Organization Change

REC takes a holistic, transformational approach to implementing organizational change. We recognize that most change models approach the deep-rooted issues of race and racism with transactional strategies. Transactional strategies are actions and procedures that do not require a change in beliefs or theories. They are ineffective when undoing historical oppression. Unpacking the culminating cost of oppression on our communities and being able to identify the behavior of an organization that either perpetuates or mitigates such impact, requires an in-depth understanding of the foundations of racism and institutional oppression.

In this way, REC can gain a clear picture of needs related to racial equity; develop internal capacity, determine strategy, and create processes that institutionalize racial equity.  This will lead to the planning and prioritizing of projects and initiatives that elevate racial equity, the implementation of those projects, and assessing outcomes.

Effective racial equity change efforts are not a simple matter of focusing on one or two activities. Actual organizational shift requires deliberately aligning vision, strategy, and measurements that are tied to accountable leadership and adequate resources. We often hear from organizations that they choose to embark on equity efforts that fit within the structure, practices, resources and scope of their current work. These efforts simply layer racial equity and social justice activities on top of current structures and practices.

Racial Equity Consultants recognizes that we live and work in a terrain of normative structures that are influenced by the dominant society. Accumulation of the ableist, sexist, heterosexist, elitist, classist and racist history demands that we acknowledge that normative practices are products of an accumulation of oppressive history. If we understand that we live and work within the modern-day results of this historical terrain, then we accept the assumption that our normative structures reflect the status quo of the privileged dominant culture. Utilizing multiple frameworks, we begin with an anti-oppression lens that is vital to developing an in-depth analysis of how systems of oppression (ableism, sexism, heterosexism, elitism, classism, and racism) and bias became embedded in dominant culture and institutionalized in our structures.

Organizational Assessment

The purpose of an organizational analysis is to explore the organizational environment. The organizational environment is made up of social norms and patterns. These norms and patterns illuminate the behaviors, expectations, complexities and nuances of an organizational culture. Through this lens, REC identifies a baseline frame of normalized culture. This provides a reference point to identify needs and prioritize efforts. The benefit of performing this organizational analysis is to identify stressors that affect the health of an organization on a daily basis.
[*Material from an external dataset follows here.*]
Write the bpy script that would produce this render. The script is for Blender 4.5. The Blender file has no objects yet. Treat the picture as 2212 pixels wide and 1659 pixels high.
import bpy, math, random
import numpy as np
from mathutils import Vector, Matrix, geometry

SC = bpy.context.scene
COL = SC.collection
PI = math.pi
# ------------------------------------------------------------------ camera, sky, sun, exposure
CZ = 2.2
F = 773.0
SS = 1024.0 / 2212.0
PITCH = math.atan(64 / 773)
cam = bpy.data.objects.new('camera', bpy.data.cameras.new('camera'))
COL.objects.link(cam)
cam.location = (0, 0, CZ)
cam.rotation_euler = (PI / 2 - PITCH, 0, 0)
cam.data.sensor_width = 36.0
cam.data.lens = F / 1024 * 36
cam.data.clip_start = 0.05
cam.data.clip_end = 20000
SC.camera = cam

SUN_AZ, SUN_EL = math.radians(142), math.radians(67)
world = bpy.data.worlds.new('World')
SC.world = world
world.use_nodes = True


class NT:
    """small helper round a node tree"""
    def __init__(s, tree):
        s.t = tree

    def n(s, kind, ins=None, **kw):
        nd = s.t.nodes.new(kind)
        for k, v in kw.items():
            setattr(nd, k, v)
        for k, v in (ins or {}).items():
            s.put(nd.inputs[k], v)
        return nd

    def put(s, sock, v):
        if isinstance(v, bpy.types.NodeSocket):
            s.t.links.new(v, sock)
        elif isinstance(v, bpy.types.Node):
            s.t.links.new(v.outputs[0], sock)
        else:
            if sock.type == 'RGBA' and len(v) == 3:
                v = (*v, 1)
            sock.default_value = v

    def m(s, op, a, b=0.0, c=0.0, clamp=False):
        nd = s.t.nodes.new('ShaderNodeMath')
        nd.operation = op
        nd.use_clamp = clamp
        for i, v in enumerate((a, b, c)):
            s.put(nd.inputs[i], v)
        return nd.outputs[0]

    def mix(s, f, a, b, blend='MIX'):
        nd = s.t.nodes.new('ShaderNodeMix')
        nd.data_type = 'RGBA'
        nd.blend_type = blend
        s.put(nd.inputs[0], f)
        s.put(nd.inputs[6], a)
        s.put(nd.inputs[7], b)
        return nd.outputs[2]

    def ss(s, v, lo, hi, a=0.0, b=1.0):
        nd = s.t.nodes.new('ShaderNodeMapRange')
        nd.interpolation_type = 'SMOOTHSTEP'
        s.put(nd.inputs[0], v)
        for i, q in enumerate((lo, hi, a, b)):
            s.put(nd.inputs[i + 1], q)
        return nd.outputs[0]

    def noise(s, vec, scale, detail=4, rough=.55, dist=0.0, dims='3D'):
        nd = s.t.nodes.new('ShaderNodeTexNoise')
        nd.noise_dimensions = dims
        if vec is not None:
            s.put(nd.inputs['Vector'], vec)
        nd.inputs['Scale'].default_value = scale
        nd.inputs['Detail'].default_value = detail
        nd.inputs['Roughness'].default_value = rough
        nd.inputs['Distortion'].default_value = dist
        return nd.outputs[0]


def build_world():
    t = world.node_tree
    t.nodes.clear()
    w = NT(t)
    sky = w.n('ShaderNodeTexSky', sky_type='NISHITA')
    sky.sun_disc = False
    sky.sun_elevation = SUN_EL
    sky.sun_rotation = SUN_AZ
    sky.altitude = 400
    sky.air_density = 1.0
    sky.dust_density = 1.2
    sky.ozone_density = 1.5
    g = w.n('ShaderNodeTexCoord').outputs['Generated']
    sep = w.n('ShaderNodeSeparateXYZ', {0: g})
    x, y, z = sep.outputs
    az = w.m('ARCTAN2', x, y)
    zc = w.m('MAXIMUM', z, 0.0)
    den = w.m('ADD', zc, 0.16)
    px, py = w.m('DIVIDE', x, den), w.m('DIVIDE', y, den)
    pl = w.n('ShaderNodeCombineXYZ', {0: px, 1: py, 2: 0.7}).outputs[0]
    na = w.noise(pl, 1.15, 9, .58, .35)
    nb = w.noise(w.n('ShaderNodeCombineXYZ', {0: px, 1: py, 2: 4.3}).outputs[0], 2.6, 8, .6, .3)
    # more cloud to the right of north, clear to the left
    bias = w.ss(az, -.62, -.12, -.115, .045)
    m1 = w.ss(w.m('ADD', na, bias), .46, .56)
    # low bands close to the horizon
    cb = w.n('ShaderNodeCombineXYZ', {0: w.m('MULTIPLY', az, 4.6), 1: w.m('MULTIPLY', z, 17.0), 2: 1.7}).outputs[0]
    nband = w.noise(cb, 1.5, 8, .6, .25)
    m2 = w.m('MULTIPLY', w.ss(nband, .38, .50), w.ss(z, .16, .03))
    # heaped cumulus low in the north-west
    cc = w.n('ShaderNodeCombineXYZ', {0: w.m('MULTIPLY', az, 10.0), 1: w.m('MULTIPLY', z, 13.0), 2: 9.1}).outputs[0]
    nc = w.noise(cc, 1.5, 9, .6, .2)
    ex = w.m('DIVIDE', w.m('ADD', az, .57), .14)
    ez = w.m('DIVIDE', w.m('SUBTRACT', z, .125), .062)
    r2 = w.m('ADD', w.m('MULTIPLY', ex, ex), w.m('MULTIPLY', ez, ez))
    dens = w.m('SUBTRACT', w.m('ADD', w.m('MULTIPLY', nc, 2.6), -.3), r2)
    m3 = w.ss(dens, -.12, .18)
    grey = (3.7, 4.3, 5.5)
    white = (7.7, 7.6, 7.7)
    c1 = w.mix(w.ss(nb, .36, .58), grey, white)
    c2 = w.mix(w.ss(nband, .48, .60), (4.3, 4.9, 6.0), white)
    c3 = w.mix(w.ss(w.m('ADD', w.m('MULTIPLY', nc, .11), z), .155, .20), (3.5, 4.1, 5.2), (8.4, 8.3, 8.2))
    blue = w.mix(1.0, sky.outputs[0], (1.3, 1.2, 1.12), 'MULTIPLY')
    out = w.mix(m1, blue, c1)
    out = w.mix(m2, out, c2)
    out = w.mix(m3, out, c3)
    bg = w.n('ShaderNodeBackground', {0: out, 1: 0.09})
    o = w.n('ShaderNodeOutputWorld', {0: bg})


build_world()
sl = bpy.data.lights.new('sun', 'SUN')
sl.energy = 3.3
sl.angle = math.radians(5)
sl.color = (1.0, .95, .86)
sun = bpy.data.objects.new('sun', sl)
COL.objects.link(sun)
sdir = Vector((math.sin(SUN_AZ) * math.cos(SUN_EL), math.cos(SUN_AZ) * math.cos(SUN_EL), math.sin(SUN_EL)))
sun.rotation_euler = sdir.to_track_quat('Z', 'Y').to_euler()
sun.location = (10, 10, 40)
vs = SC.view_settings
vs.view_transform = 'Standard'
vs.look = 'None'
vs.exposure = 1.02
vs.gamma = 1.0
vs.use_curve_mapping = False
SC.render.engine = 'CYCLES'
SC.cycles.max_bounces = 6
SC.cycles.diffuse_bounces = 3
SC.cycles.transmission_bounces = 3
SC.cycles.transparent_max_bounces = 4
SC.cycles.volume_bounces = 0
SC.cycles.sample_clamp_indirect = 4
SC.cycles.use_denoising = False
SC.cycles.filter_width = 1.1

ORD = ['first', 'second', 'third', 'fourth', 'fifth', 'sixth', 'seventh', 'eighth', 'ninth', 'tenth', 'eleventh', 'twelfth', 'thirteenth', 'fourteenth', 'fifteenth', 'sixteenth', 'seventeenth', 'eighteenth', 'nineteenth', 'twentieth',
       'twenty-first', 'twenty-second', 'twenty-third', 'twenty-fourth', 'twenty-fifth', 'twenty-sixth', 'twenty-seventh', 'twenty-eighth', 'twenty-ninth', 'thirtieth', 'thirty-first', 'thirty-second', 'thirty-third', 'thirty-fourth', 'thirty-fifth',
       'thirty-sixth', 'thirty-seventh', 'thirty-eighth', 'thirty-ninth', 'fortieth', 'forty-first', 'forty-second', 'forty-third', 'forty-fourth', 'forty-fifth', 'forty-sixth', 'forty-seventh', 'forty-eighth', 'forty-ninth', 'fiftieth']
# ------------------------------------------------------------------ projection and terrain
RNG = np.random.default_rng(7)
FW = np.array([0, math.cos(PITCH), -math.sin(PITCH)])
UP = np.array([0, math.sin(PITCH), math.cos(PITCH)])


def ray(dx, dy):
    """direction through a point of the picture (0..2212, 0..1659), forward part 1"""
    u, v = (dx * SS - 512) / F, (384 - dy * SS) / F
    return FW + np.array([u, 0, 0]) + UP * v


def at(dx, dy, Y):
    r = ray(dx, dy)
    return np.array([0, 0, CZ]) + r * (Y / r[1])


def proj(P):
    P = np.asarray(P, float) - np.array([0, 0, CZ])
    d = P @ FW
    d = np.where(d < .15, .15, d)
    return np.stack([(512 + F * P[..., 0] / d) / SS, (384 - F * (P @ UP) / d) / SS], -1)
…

These stressors are the pressures and tensions felt by the organization. Stressors are influenced by both internal and external factors, accumulate over time and are most often in response to how the organization operates and carries out its objectives. While initial structures remain stable and fairly permanent, needs and demands change and stressors increase over time. REC uses qualitative exploration to identify stressors and illuminate behaviors and patterns of the organization. Using this data, REC reveals the conditions in which staff work, programs operate, and clients engage. These conditions serve as the baseline that identifies the areas where an organization will begin addressing equity efforts. This baseline assists REC with identifying the gaps that need addressing in order to prepare an organization to meet its equity goal of diversifying the organization and engaging with all communities.

An analysis of this nature shows how the organization is structured and how it operates. Completing this analysis emphasizes the daily work and procedures of the organization, illuminating how an organization is structured, how decisions are made, how various departments relate to each other, how the organization communicates its vision, and what stressors put pressure on the organization and its resources. This analysis seeks to unpack the written and unwritten, spoken and unspoken cultural norms and reveal the health of the organization.